Only about 30 percent of American convicts are incarcerated; the rest are out on probation, on parole, or in halfway houses and job-training and substance abuse programs like those at Project MORE. Part of the reason more aren’t in prison is that the jails are already overcrowded. Arrests doubled in the 1980s in Connecticut as conservative lawmakers, like their counterparts nationwide (and in China), pushed mandatory sentencing laws that put non-violent drug offenders behind bars for decades. But now the state has a moratorium on building new prisons. That has advanced the cause of alternative programs.
By contrast, 80 to 90 percent of China’s convicts are in prisons, according to Liu. On the other hand, a far smaller percentage of China’s population is incarcerated.
A New Perspective
After his 1983 stint as a deputy judge, Liu worked as a supervisor in Baoding jails. He didn’t like what he saw: He felt many prisoners belonged out of jail sooner so they could rebuild their lives.
He surveyed the prisoners. He learned about the social and personal pressures the led many of them to commit crimes. “In Chinese prisons, in Shanghai, about half of the people are rural,” he said. Coming from the provinces to the city, they often have trouble finding work.
Liu experimented with a program that rewarded good behavior with sentence reductions. He got results.
Meanwhile, after an initial drop, violent crime in China went back up, despite the “harsh punishment” drive.
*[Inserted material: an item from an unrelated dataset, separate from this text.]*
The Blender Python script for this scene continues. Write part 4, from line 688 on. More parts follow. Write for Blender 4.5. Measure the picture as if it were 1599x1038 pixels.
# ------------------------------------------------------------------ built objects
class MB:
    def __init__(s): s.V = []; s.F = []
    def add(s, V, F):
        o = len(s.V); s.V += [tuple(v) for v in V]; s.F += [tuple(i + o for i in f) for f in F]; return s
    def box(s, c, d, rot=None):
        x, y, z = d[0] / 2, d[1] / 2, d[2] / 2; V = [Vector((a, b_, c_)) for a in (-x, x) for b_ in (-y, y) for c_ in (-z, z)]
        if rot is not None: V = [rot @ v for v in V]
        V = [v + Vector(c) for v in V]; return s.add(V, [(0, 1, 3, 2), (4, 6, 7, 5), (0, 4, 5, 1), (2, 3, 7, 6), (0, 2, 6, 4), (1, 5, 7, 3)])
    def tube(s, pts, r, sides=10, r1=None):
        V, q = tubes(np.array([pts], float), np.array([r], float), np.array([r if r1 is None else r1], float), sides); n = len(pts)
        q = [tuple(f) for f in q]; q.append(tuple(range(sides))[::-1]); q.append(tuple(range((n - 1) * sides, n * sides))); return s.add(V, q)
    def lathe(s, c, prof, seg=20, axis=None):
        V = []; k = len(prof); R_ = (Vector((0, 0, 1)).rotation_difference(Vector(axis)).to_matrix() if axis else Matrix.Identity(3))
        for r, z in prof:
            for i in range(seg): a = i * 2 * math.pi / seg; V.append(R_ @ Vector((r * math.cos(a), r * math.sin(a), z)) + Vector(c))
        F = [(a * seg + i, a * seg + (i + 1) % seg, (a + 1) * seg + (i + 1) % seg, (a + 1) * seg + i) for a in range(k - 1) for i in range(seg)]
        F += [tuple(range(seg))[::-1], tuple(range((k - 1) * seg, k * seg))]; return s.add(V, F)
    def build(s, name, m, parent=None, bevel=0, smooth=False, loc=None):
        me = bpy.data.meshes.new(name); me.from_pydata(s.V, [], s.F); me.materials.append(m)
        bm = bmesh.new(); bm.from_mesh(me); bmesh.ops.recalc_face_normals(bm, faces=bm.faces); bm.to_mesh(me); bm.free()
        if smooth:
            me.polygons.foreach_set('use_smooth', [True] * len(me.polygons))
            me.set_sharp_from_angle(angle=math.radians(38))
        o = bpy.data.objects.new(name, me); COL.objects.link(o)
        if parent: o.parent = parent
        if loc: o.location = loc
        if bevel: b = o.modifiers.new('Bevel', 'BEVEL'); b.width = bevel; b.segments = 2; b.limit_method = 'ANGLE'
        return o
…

Recidivism rates rose.
That led Liu to look for alternatives at the Chinese Central Criminal Justice College, then the Shanghai Politics and Law Institute, and the Justice Research Institute of Shanghai, where he currently serves as deputy director. It also led him to Iowa State University’s sociology department, where he studied criminology and corrections; and now to Yale Law School. As part of Yale’s growing ties with China, the law school launched a project devoted to helping reform that country’s legal system.
Liu said China has been reforming its legal system since the creation of the criminal law and criminal procedure law by the People’s Representative Congress in 1979 and the introduction of legal proceedings involving prosecutors and defense attorneys.
“A lot of people commit property crimes. We need to put more of these people in the community, give them a chance to contribute to society,” Liu said. “We pay more attention to deterrence and retribution.”
“Change will be gradual” because it bucks against centuries of tradition, he reflected. “Chinese people cannot accept this yet.”
If he could go back to 1983 knowing what he knows now, how would Liu have ruled on those cases?
He would not have given the death penalty to the mastermind of the knife-wielding robbers, he said. With good behavior, that convict had a shot of having the sentence reduced to 20 years at the time. Now, Liu said, he would have handed down a 12 to 15-year sentence, with an option of getting out on parole after seven and a half.
As for the rapist?
In that case, he said, he would still choose death.